Rain spells and war-prompted picker shortages have left farmers unable to enjoy the fruits of their labour.

Mansikoita laatikossa.
Finland produces around 15 million kilos of strawberries each year. Image: Antti-Petteri Karhunen / Yle
Yle News

Labour shortages and frequent rain spells will see millions of kilos of strawberries left unpicked and rotten by the end of the summer.

Berry farm Alanteen Tila, located in the southwest city of Paimio, expects that at least a fourth of the annual total average of some 250,000 kilos will remain unpicked this year.

"We estimate that some 50,000 to 60,000 kilos was left uncollected, so yes, this year was of its own kind," the farm's office manager Aarni Alanne told Yle, adding that the company's expected to miss out on some half a million euros in income.

"We are talking about at least a quarter of the company's turnover," he said.

Typically some 70 percent of berry pickers in Finland come from Ukraine and, with the country's ongoing war, a severe labour shortage is impacting Finnish fields.

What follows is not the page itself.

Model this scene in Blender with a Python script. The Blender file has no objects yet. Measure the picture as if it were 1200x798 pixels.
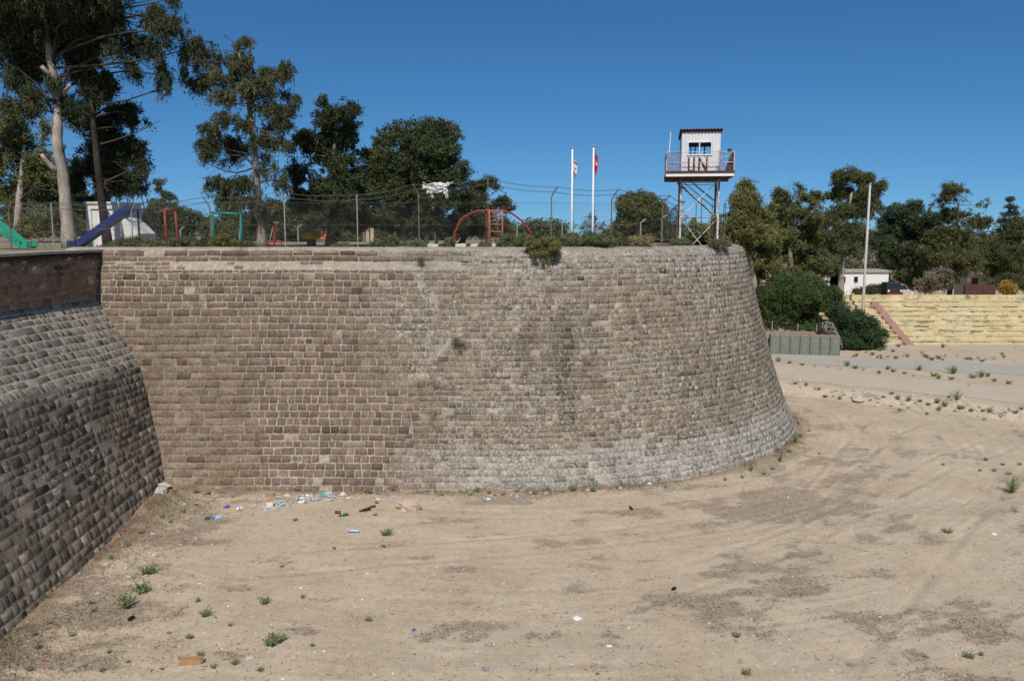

"We have been looking for labour all summer, both pickers and sellers, and I have heard many other entrepreneurs say that it has been difficult to find employees," Alanne explained.

Finnish Association of Fruit and Berry Growers CEO Miika Ilomäki said that although it is normal for some of the harvest to remain uncollected each year, the situation has been particularly substandard in the area of Paimio.

Light but frequent rain showers in the area did not give enough time for pickers to collect the berries before getting spoiled, according to both interviewees.

"The strawberries literally melted in the field as they were not collected in time," Alanne pointed out.

The farm director added that this year's situation has caused many to reconsider next harvest's plans.

"Business operations have to be adapted to the availability of labor. For example, not a lot of open field seedlings have been ordered for next year," Alanne said, adding that "many people are wondering whether to renew old plants at all, while increasing their surface area is not really on the cards."